Saturday, February 9, 2013

American Pastoral

Philip Roth had received a lot of attention since he announced his retirement. What was especially interesting to me was how he decided to retire: by reading nearly his entire oeuvre in reverse chronological order.

And when he was done, he decided that one of his favorite books is one of my favorites too: American Pastoral.

The plot is deceptively simple: there is a man who was the golden boy of his hometown; the man marries his high school sweetheart, the prom queen, and they have a daughter; in the midst of the 1960's, the daughter gets involved with the Weathermen and blows up a post office; things fall apart.



What I love about the book is the framing tale (I'm a sucker for a story within a story, because it provides room for the readers to doubt the "truth" of we're reading). Nathan Zuckerman, hero of The Ghost Writer and Zuckerman Unbound, attends his high school reunion, where he meets up with an old friend. Zuckerman learns from the old friend that the old friend's brother's life has fall apart. The friend's brother is, of course, the golden boy.

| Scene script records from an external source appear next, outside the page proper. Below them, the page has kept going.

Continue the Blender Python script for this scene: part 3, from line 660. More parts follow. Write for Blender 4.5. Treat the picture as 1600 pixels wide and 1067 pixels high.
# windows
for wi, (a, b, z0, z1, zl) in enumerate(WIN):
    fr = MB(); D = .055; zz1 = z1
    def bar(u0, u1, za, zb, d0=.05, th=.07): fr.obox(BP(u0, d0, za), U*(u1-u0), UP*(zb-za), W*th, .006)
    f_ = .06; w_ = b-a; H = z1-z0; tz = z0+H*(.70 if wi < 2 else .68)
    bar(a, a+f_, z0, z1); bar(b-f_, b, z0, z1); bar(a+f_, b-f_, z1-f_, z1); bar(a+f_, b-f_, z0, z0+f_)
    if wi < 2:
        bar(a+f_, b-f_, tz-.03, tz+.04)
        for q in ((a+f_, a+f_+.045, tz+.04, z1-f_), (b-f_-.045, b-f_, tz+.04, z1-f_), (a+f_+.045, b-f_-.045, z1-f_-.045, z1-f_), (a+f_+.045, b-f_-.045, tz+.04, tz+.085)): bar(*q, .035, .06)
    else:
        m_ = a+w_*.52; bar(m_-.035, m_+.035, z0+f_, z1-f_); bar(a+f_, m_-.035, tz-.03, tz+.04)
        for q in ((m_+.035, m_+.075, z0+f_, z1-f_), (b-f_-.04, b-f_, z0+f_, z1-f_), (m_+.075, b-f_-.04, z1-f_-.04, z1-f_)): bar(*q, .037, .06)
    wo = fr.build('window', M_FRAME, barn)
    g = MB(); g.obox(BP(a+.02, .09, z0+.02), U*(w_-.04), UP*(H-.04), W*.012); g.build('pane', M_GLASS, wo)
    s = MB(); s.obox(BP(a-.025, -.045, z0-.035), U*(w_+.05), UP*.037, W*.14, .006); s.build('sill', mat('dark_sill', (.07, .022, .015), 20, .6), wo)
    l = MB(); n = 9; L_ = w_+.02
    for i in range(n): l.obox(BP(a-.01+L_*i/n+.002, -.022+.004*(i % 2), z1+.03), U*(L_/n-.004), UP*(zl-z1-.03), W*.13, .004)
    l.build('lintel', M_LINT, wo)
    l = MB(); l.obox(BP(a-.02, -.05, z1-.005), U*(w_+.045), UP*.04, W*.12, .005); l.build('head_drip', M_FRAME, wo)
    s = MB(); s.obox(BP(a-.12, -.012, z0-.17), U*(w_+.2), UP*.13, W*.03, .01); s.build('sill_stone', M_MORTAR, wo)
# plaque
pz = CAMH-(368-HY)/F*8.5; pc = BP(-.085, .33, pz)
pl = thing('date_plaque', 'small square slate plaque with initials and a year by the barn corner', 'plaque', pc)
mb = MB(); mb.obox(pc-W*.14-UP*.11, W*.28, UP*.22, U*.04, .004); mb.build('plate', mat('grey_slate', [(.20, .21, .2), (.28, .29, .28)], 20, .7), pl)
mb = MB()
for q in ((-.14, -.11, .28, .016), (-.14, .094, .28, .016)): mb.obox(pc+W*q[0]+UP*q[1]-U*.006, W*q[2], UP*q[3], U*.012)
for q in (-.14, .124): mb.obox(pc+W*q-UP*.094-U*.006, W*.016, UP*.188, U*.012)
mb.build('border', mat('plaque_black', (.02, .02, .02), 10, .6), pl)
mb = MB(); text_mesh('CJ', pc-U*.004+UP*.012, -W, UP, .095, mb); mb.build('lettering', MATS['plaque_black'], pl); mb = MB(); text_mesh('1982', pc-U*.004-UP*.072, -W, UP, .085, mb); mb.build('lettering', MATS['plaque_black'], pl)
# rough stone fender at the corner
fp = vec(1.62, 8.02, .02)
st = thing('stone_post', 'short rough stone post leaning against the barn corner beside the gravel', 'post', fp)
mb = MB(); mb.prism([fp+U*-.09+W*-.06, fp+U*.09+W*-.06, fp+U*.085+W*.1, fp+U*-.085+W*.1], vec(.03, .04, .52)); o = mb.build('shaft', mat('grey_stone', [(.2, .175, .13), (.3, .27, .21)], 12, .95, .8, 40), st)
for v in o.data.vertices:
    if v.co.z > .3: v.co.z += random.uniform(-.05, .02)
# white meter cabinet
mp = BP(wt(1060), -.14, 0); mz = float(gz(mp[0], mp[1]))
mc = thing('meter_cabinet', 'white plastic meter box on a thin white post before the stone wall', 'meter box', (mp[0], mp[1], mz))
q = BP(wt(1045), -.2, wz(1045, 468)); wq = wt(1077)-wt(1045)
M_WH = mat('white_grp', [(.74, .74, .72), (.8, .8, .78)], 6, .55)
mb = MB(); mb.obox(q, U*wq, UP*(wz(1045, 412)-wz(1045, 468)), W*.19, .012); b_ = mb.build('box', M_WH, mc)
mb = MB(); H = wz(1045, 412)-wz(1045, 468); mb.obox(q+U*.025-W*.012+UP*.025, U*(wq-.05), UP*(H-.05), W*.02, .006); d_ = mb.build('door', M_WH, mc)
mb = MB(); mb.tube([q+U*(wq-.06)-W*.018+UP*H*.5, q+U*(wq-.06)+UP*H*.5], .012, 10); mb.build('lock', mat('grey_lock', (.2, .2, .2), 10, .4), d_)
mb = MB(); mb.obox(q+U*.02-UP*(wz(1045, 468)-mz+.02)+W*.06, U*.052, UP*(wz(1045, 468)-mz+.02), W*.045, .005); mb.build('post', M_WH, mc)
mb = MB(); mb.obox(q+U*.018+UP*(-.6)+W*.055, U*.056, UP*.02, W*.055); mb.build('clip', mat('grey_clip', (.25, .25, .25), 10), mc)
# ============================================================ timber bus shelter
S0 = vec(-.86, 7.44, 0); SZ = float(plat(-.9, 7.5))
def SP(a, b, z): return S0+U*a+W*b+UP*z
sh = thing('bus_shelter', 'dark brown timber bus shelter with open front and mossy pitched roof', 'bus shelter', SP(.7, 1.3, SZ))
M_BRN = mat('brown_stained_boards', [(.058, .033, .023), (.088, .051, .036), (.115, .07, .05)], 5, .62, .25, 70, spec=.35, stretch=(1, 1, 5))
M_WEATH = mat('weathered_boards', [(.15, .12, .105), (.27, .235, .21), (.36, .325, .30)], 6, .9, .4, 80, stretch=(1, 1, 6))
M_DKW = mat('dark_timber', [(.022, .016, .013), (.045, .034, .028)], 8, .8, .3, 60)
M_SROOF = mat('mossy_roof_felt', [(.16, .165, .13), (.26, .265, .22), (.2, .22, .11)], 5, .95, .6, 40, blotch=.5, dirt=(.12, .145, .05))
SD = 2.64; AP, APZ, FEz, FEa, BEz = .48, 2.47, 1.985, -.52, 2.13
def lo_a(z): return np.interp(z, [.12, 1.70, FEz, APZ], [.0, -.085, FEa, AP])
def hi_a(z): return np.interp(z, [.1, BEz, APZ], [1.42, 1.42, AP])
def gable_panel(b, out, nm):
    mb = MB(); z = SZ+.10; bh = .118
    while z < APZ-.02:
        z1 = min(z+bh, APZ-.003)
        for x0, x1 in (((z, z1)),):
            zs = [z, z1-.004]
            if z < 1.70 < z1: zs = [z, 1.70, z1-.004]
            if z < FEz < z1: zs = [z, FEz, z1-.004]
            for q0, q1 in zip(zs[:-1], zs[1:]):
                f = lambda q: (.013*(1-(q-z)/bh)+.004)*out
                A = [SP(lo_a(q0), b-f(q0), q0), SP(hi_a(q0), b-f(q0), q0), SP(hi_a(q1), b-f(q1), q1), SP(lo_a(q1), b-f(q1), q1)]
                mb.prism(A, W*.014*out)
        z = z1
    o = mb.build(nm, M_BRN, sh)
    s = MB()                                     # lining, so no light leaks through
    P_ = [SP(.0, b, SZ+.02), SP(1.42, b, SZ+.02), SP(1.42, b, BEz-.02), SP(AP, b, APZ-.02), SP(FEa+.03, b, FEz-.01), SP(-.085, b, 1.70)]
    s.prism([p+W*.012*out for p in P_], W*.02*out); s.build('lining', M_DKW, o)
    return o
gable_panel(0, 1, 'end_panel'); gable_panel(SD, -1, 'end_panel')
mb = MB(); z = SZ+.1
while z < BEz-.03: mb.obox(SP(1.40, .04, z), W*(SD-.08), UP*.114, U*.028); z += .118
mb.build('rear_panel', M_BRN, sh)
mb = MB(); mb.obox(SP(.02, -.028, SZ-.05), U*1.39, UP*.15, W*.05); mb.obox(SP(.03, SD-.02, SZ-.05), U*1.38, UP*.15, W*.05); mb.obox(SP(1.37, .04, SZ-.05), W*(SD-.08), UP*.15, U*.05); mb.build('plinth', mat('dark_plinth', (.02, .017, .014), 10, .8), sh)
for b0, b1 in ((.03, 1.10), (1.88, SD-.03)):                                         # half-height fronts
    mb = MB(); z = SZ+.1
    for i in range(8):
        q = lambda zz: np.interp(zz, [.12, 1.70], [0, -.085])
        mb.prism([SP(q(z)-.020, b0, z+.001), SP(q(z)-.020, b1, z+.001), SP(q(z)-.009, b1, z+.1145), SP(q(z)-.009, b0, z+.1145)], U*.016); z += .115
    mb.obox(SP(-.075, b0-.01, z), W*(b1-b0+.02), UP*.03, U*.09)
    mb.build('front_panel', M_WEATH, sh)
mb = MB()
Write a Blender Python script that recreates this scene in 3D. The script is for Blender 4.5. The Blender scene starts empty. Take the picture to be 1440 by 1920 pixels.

It's not a short frame, not like Heart of Darkness or Turn of the Screw (which both take just a few pages). In my 1997 edition is on page 87 before Zuckerman finally says
In earnest, right then and there, while swaying with Joy to that out-of-date music, I began to try to work out for myself what exactly had shaped a destiny unlike any imagined for the famous Weequahic three-letterman back when this music and its sentimental exhortation was right to the point, when the Swede, his neighborhood, his city, and his country were in the exuberant heyday, at the peak of confidence, inflated with every illusion born of hope.
Everything that follows is Zuckerman's fiction, interspersed with enough research to make it feel true. I can't think of a single book that tucks a story within a story the way American Pastoral does.

(Though, of course, American Pastoral functions as part of the Zuckerman epic, so it doesn't really do all of its work in a single book; and if we're going to dive all the way down the rabbit hole, in My Life as a Man, the main character writes short stories about a character named Nathan Zuckerman, so are all the Zuckerman tales really stories written by an author in a story written by Philip Roth?).

Roth loves that rabbit hole, and he explores the limits of the author's power as shaper of fiction in a number of his books. And that's why his retirement, the whole idea of there being no more Roth books, makes me so sad.